Outre le PPU fait sur mesure pour Devimco, la Ville de Montréal a utilisé tous les outils publics à sa disposition pour servir les intérêts du promoteur privé. La semaine dernière, Montréal a émis un avis de réserve foncière pour le secteur de Griffintown. Ce mécanisme stoppe toutes les transactions immobilières en cours, limite les investissements sur les bâtiments au strict minimum et pourrait permettre à la Ville de procéder à l'expropriation d'éventuels propriétaires récalcitrants. Devimco n'a acheté aucun terrain ou édifice jusqu'à maintenant. Par contre, il a entre les mains plusieurs ententes avec des propriétaires, précise Serge Goulet.

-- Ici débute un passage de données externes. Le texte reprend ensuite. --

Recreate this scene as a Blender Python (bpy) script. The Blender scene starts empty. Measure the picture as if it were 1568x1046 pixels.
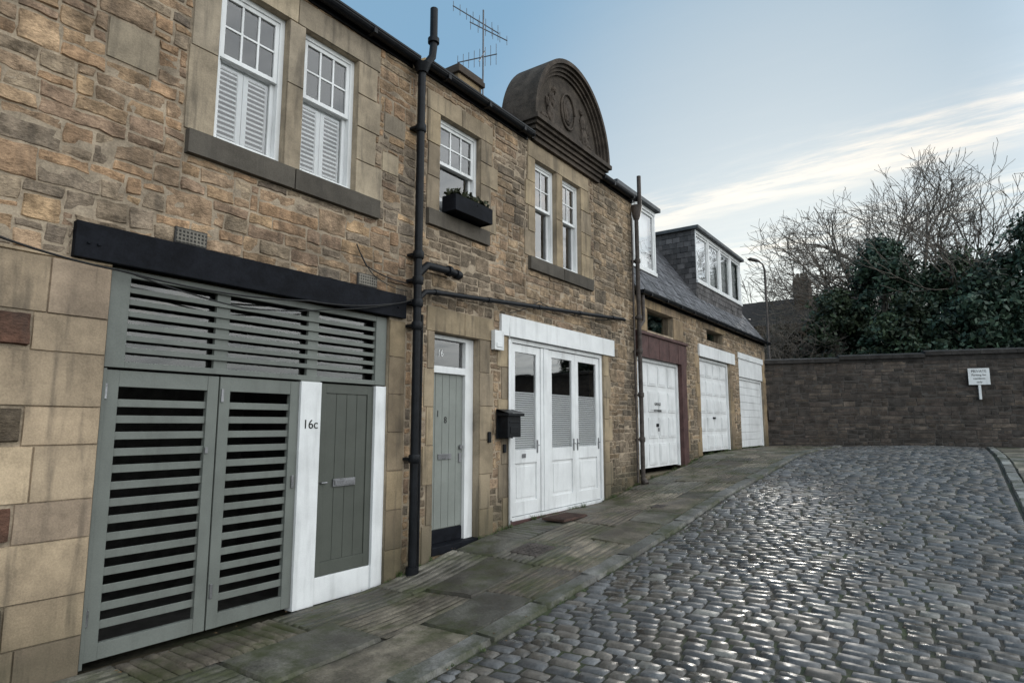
import bpy, math, random
import numpy as np
from mathutils import Vector, Matrix, noise
R=random.Random(7)
scene=bpy.context.scene
scene.view_settings.view_transform='Standard'
try: scene.view_settings.look='None'
except Exception: pass
scene.view_settings.exposure=0

# ------------------------------------------------------------------ helpers
def srgb(r,g,b,ds=0.0):
    c=[((c/255)/12.92 if c/255<=.04045 else ((c/255+.055)/1.055)**2.4) for c in (r,g,b)]
    l=sum(c)/3
    return tuple(x+(l-x)*ds for x in c)
def link(o,parent=None):
    bpy.context.collection.objects.link(o)
    if parent is not None: o.parent=parent
    return o
def empty(name,loc=(0,0,0)):
    e=bpy.data.objects.new(name,None); e.empty_display_size=.3
    return link(e)
class MB:
    def __init__(s): s.v=[];s.f=[];s.c=[];s.m=[]
    def quad(s,a,b,c,d,m=0,col=(.5,.5,.5)):
        n=len(s.v); s.v+= [a,b,c,d]; s.c+=[col]*4; s.f.append((n,n+1,n+2,n+3)); s.m.append(m)
    def box(s,x0,x1,y0,y1,z0,z1,m=0,col=(.5,.5,.5)):
        n=len(s.v)
        s.v+=[(x0,y0,z0),(x1,y0,z0),(x1,y1,z0),(x0,y1,z0),(x0,y0,z1),(x1,y0,z1),(x1,y1,z1),(x0,y1,z1)]
        s.c+=[col]*8
        for q in ((0,3,2,1),(4,5,6,7),(0,1,5,4),(1,2,6,5),(2,3,7,6),(3,0,4,7)):
            s.f.append(tuple(n+i for i in q)); s.m.append(m)
    def tube(s,pts,rad,sides=10,m=0,col=(.5,.5,.5),cap=True):
        n0=len(s.v); pts=[Vector(p) for p in pts]
        if not isinstance(rad,(list,tuple)): rad=[rad]*len(pts)
        prev=None
        for i,p in enumerate(pts):
            t=(pts[min(i+1,len(pts)-1)]-pts[max(i-1,0)]).normalized()
            if prev is None:
                ax=Vector((0,0,1)) if abs(t.z)<.9 else Vector((1,0,0)); prev=t.cross(ax).normalized()
            a=(prev-t*prev.dot(t)).normalized(); prev=a; b=t.cross(a)
            for k in range(sides):
                an=2*math.pi*k/sides; s.v.append(tuple(p+(a*math.cos(an)+b*math.sin(an))*rad[i])); s.c.append(col)
        for i in range(len(pts)-1):
            for k in range(sides):
                k2=(k+1)%sides
                s.f.append((n0+i*sides+k,n0+i*sides+k2,n0+(i+1)*sides+k2,n0+(i+1)*sides+k)); s.m.append(m)
        if cap:
            s.f.append(tuple(n0+k for k in range(sides))[::-1]); s.m.append(m)
            e=n0+(len(pts)-1)*sides
            s.f.append(tuple(e+k for k in range(sides))); s.m.append(m)
    def block(s,mp,u0,u1,v0,v1,d=.015,amp=.006,col=(.3,.25,.2),cell=.06,edge=.012,dome=0,jit=.005,gap=.006,back=-.012,fr=9,m=0,tint=0,vs_=1.0,skew=0):
        u0+=gap;u1-=gap;v0+=gap;v1-=gap
        w=u1-u0;h=v1-v0
        if w<.015 or h<.015: return
        e=min(edge,w*.3,h*.3)
        nu=max(1,int(round((w-2*e)/cell)));nv=max(1,int(round((h-2*e)/cell)))
        us=[0]+[e+(w-2*e)*i/nu for i in range(nu+1)]+[w]
        vs=[0]+[e+(h-2*e)*i/nv for i in range(nv+1)]+[h]
        n=len(s.v);sd=R.random()*100;NU=len(us);NV=len(vs)
        tl=R.uniform(-1,1)*amp;tl2=R.uniform(-1,1)*amp
        sk=[R.uniform(-skew,skew) for _ in range(4)]
        for j,vv in enumerate(vs):
            for i,uu in enumerate(us):
                U=u0+uu;V=v0+vv
                bd=(i==0 or j==0 or i==NU-1 or j==NV-1)
                nz=noise.noise(Vector((U*fr,V*fr*vs_,sd)))
                su=2*uu/w-1;sv=2*vv/h-1
                if jit:
                    U+=noise.noise(Vector((U*12,V*12,sd+9)))*jit;V+=noise.noise(Vector((U*12,V*12,sd+19)))*jit
                if skew:
                    U+=sv*sk[0]; V+=su*sk[1]
                if bd: dep=back
                else: dep=d+nz*amp*1.6+tl*su+tl2*sv+dome*((1-su*su)*(1-sv*sv)-.5)
                s.v.append(mp(U,V,dep))
                if tint:
                    k=1+nz*tint; s.c.append((col[0]*k,col[1]*k,col[2]*k))
                else: s.c.append(col)
        for j in range(NV-1):
            for i in range(NU-1):
                a=n+j*NU+i; s.f.append((a,a+1,a+NU+1,a+NU)); s.m.append(m)
    def build(s,name,mats,parent=None,smooth=False,bevel=0,sharp=0):
        me=bpy.data.meshes.new(name); me.from_pydata(s.v,[],s.f)
        if not isinstance(mats,(list,tuple)): mats=[mats]
        for mt in mats: me.materials.append(mt)
        me.polygons.foreach_set('material_index',s.m)
        if smooth: me.polygons.foreach_set('use_smooth',[True]*len(s.f))
        if sharp: me.set_sharp_from_angle(angle=math.radians(sharp))
        at=me.color_attributes.new('Col','FLOAT_COLOR','POINT')
        arr=np.ones((len(s.v),4),dtype=np.float32); arr[:,:3]=np.array(s.c,dtype=np.float32)
        at.data.foreach_set('color',arr.ravel())
        me.update(); o=bpy.data.objects.new(name,me); link(o,parent)
        if bevel:
            b=o.modifiers.new('b','BEVEL'); b.width=bevel; b.segments=2; b.limit_method='ANGLE'
        return o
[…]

À la suite des audiences publiques menées par l'arrondissement du Sud-Ouest, M. Goulet s'attend à ce que le PPU soit adopté dès avril par le comité exécutif et le conseil municipal. À partir de là, Devimco compte une année pour établir les plans et les devis précis du projet. La construction de la première phase durera deux ans; les premiers résidants de Griffintown devraient donc emménager en 2011 et emprunter le nouveau tramway pour se rendre chez eux, espère Serge Goulet.